There's a reason for "white flight," and it's not "racism." It's self-preservation.

I agree with Thad about the likely political repercussions of this rioting. The Democrats will be politically incapable of denouncing the violence **, and all of us potential victims of that kind of racially-motivated violence will notice and vote accordingly.

---

* Case in point: Michael Brown in Ferguson, who committed a strong-arm robbery in a convenience store, and then attacked a cop and tried to grab the officer's gun. They rioted over that, shouting a sloganized lie, "Hands up, don't shoot."

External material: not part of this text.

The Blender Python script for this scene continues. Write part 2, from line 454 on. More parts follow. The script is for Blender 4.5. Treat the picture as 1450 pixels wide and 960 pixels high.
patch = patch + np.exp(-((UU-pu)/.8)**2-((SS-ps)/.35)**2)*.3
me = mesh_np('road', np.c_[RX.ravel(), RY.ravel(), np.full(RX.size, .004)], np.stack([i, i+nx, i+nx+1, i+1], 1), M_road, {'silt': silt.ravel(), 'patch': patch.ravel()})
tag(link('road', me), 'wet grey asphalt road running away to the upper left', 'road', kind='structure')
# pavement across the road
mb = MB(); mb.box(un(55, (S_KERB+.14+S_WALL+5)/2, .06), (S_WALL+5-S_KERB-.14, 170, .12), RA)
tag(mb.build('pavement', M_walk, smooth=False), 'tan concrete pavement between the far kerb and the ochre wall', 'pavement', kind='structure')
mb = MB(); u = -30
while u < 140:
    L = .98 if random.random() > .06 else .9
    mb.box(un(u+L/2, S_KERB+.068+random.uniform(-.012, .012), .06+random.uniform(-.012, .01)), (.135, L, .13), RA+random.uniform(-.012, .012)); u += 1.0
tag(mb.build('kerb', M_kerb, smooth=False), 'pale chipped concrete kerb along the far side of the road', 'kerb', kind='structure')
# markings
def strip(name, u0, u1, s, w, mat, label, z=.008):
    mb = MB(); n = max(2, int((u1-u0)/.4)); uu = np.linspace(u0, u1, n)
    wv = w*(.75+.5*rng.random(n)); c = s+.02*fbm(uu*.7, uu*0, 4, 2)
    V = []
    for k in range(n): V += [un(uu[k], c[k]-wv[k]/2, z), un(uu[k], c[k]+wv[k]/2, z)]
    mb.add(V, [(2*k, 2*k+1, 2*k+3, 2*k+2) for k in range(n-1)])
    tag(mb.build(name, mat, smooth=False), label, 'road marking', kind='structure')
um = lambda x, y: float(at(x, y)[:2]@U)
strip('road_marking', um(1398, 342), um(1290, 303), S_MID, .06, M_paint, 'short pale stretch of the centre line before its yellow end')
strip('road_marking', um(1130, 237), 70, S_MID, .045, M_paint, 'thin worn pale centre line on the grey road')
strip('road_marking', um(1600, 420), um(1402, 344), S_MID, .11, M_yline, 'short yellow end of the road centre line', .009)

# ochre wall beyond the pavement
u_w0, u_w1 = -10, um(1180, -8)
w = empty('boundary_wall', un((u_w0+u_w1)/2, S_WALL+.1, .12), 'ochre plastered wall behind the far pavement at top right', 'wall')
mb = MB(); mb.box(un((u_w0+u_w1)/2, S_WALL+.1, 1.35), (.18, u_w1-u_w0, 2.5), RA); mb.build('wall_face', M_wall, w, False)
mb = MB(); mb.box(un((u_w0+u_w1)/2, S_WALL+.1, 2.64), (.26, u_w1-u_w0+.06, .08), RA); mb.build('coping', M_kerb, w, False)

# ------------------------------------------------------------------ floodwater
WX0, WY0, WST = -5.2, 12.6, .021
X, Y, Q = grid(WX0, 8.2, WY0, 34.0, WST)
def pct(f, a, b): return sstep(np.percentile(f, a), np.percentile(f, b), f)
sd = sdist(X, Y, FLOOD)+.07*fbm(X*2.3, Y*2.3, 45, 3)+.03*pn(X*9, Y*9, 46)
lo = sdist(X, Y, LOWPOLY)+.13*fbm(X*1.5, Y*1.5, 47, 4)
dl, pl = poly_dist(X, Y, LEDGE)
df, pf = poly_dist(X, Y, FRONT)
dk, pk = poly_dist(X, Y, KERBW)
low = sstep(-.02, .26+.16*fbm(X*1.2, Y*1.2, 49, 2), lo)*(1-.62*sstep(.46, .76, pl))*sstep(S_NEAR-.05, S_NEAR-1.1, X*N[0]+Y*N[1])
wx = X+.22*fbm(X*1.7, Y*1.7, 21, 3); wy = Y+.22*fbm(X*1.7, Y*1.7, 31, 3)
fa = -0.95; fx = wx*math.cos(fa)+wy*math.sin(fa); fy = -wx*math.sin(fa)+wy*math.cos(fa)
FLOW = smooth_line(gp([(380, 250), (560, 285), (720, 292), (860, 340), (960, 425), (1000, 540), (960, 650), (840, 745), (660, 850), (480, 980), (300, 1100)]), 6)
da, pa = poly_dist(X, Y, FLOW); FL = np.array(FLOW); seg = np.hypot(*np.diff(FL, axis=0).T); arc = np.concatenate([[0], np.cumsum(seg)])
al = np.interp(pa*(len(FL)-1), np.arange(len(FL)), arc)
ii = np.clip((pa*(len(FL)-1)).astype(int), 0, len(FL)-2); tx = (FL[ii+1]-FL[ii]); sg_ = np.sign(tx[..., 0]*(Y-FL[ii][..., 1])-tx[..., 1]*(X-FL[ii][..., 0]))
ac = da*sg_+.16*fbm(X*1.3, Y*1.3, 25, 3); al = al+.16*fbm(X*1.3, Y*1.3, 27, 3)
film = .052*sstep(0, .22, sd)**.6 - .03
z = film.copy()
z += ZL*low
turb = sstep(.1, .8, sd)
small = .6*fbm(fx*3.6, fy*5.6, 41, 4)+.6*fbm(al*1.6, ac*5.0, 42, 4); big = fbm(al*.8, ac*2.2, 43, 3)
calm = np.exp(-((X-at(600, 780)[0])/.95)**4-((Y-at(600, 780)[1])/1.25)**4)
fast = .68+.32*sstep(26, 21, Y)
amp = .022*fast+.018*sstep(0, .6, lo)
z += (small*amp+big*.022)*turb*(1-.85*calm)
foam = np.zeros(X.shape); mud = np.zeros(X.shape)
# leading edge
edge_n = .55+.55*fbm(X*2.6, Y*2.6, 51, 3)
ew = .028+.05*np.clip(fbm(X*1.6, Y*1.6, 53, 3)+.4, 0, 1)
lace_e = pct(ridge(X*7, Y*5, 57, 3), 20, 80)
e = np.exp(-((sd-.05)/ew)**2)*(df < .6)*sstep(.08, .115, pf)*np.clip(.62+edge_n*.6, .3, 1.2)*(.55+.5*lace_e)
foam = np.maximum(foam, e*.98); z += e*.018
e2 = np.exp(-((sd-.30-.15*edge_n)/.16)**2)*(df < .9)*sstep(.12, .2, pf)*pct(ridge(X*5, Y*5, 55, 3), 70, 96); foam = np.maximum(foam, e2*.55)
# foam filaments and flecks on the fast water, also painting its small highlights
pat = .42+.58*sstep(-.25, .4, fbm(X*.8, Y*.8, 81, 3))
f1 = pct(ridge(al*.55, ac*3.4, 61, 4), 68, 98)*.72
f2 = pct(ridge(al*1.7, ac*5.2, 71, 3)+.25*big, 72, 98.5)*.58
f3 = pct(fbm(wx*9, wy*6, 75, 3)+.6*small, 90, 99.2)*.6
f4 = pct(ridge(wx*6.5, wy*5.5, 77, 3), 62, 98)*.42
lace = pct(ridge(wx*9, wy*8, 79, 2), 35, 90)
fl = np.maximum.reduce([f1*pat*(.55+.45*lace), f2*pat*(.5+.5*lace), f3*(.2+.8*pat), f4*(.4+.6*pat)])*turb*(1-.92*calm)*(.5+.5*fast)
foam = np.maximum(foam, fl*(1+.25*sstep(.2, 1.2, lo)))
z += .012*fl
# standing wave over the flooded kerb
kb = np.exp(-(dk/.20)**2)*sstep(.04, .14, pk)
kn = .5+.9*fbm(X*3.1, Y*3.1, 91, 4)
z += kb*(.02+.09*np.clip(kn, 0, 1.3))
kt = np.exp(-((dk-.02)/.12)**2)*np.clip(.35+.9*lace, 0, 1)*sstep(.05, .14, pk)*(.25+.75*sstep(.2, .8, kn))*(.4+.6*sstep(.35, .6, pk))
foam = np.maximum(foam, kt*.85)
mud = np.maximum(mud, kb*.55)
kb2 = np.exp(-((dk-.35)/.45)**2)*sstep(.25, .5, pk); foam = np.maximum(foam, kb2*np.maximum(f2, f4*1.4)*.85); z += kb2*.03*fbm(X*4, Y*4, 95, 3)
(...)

** Baltimore Mayor Stephanie Rawlings-Blake, when asked about the police response to rioting after the death of Freddie Gray, responded that "we also gave those who wished to destroy space to do that as well."

Bob Warren said...


Perhaps the mmost frightening aspect of the incident in Minneapolis is the
overall stupidity of the officers involved. As a nation, (thanks to the preponderance of the ubiquitous cell phone camera) we have passed the era in which such atrocious behavior by the police can be denied. I'm certain our
lying scumbag of a president would proclaim the policemen involved in this
incident as "good people", which they are obviously not. Moral leadership in our country is utterly lacking in the presidency, the Congress and on down thru state and municipal levels. The election of Trump uncovered the dismal fact that ignorance and bigotry run rampant through our nation. While rioting is never to be applauded, what actions are left to a populace that
can only react with lawlessness when their pleas for justice are routinely
ignored by goverhing bodies at every level? Let's remember that the Boston
Tea Party was also a riot and we celebrate that bit of lawlessness with glee!

Bob Warren

Sally said...

“ Plenty of low-income whites have had their faces rubbed into the pavement, and knees have been put on their necks. You've just never seen a video of it.”

Incorrect. The Eagle Point police shooting of an unarmed man in a restaurant bathroom a couple of years ago. For which taxpayers are paying dearly, much less so than he did with his life.

I read the entire Grand Jury testimony AND watched the video.